Business: Storm over Kansas
For several years there has been a tense attitude of waiting along the public utility front. Stirrings in Congress and many a local skirmish have hinted that a decisive battle would some day be fought between Private Enterprise and Public Regulation. Last week in the Midwest the sharpest utility conflict of years was in full swing, one with giants as principals.
Leading the forces of regulation was young Governor Harry Woodring of Kansas, backed by the crusading Kansas City Star, in turn reinforced by Missouri's grim fight-loving onetime (1911-29) Senator James A. Reed. In Missouri Governor Henry Stewart Caulfield prepared to jump into action. From Tulsa came the encouraging yells of Governor William Henry ("Alfalfa Bill") Murray, recently victor in a similar but less spectacular fight against Oklahoma Natural Gas Corp.

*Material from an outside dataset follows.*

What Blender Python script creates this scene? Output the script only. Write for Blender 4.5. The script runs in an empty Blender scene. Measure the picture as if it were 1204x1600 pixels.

Attacked, and immediately counterattacking, was the great $1,282,000,000 Cities Service Co.. led into battle by its wily, picturesque generalissimo Henry Latham Doherty. Some 150 companies form the Cities Service group. Butt of the attack last week was Cities Service Gas Co., formed in 1922 as Empire Natural Gas Co., rechristened in 1927. Chief business of this unit is the transportation of natural gas from wells in Kansas. Oklahoma and the Texas Panhandle. The gas is piped and sold to local companies in some 175 Kansas, Oklahoma and Missouri communities. Most of these, including the distributors in such important centres as the two Kansas Cities, St. Joseph, Joplin, Leavenworth, Atchison, Topeka and Wichita, are also owned by Cities Service Gas Co. Governor Woodring contends that the wholesale rate of gas sold to Kansas City Gas Co. is 10¢ too high at the present rate of 40¢ per 1,000-cu. ft., that lower commodity prices all around should find reflection in lower rates, that industrial consumers get gas cheaper from Cities Service than the city does. The company maintains that the Kansas and Missouri Public Service Commissions have no power to regulate pipelines since they do an interstate business. The courts seemed to have upheld this but it has not been entirely clarified and last week the Kansas Public Service Commission had investigators ready to go over the Doherty system. A bitter point with Governor Woodring is that in Oklahoma, Cities Service's retail rate is around 50¢ per 1,000-cu. ft., that it jumps to 85¢ a few hundred miles across the Kansas border, then to $1 at Kansas City.